The more extreme the physical beauty, the more trauma and dysfunction is masked by that beauty in the blonde-ridden movie adaptation of Janet Fitch's "White Oleander."

Following the lines of the novel, the film centers on Ingrid Magnussen (Michelle Pfeiffer) and her daughter Astrid (Alison Lohman), a distinctly Aryan mother-daughter team.

But beneath the facades of their appearances, both Ingrid and Astrid -- along with the other women featured in the film -- aren't anywhere as close to true perfection as they might seem at the beginning of the story.

Though overtly telling the story of Astrid's life in foster care while her mother serves life in prison for murder, the film actually depicts the dynamic between Astrid and Ingrid.

This plot may sound like the perfect setup for an estrogen fest. But it stays true enough to Fitch's psychological and dramatic novel to prevent comparisons to humorous and less weighty chick flicks like "Divine Secrets of the Ya-Ya Sisterhood."

There's little to laugh at in the course of Astrid's travels from temporary home to temporary home, from the outside world to the prison-walled environment of her manipulative but enrapturing mother and from complete captivity to struggling freedom.

But the characters are sometimes amusing for their oddly believable eccentricities.

Robin Wright Penn -- another blonde -- dramatically diverges from memorable past roles such as Buttercup in "The Princess Bride."

Taking on the part of Starr, a short-skirted cleavage-sporting foster mother, her catch phrase quickly becomes, "Have you accepted Jesus as your personal savior?"

Each foster family incident is dramatically set yet illustrated with restraint by director Peter Kosminsky. The film works much like a book, with sections devoted to each of the families and interludes both with Ingrid and with Astrid's graphic-novelist-in-training love interest (Patrick Fugit).

The story only suffers from the essential nature of translation from paper to the big screen -- compression. With fewer foster families to harden Astrid along the way and without much of the sensually detailed imagery of the novel, "White Oleander" becomes far more straightforward, and a bit rushed, in film form.

Personalities are less developed, and many essential facets of the novel were obviously placed in the dustbin in favor of achieving an accessible 110-minute running time.

Leaving bits of the plot to the imagination, some cuts suggest that pivotal features of the storyline, such as sexual interludes, were discarded to keep a PG-13 rating and thus allow for a wider range of filmgoers.

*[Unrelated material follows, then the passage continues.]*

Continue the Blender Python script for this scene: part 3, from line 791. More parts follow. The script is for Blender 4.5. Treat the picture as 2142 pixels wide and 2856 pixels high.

Though these manipulations satisfy the length and rating requirements guaranteed to draw a wider range of filmgoers into theaters, they also alienate the audience a bit more than necessary and could potentially confuse viewers who cannot fill in the gaps from having read the novel.

Nevertheless, superb acting and a captivating pace make "White Oleander" an engrossing film that takes familiar actors and casts them in new, intriguing positions. Pfeiffer and Lohman dominate the film -- the mother's detached and methodical methods of destruction clash with the daughter's continual attempts, and failures, to escape domination and to find some warmth.

"White Oleander" makes the greatest impact as a book, but the story survives and is well-told on screen.

Through flawless acting, the film manages to provoke thought and to create a complex world, one that isn't so pumped with blonde estrogen as to become a cliche.